United States of America

The American Council on Education is the authority on academic regalia in the United States, and has developed an Academic Ceremony Guide that is generally followed by most institutions of higher learning. The ceremony guide and the related Academic Costume Code provide the core of academic ceremony traditions in the United States.
At many large U. S. institutions, where many hundreds of degrees are being granted at once, the main ceremony (commencement) in a sports stadium, amphitheater, parade ground or lawn, or other large - often outdoor - venue is usually followed, but sometimes preceded, by smaller ceremonies (diploma ceremony) at sites on or around campus where deans and faculty of each academic organization (college, department, program, etc.) distribute diplomas to their graduates. Another means of handling very large numbers of graduates is to have several ceremonies, divided by field of study, at a central site over the course of a weekend instead of one single ceremony. At large institutions the great number of family members / guests that each graduating student wishes to attend may exceed the capacity of organizers to accommodate. Universities try to manage this by allocating a specified number of graduation tickets to each student that will be graduating.

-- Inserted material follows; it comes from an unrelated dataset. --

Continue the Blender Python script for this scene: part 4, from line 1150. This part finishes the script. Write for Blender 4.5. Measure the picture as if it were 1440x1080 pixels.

It is also common for graduates not to receive their actual diploma at the ceremony but instead a certificate indicating that they participated in the ceremony or a portfolio to hold the diploma in. At the high school level, this allows academic administrators to withhold diplomas from students who are unruly during the ceremony; at the college level, this allows students who need an additional quarter or semester to satisfy their academic requirements to nevertheless participate in the official ceremony with their cohort before receiving their degree.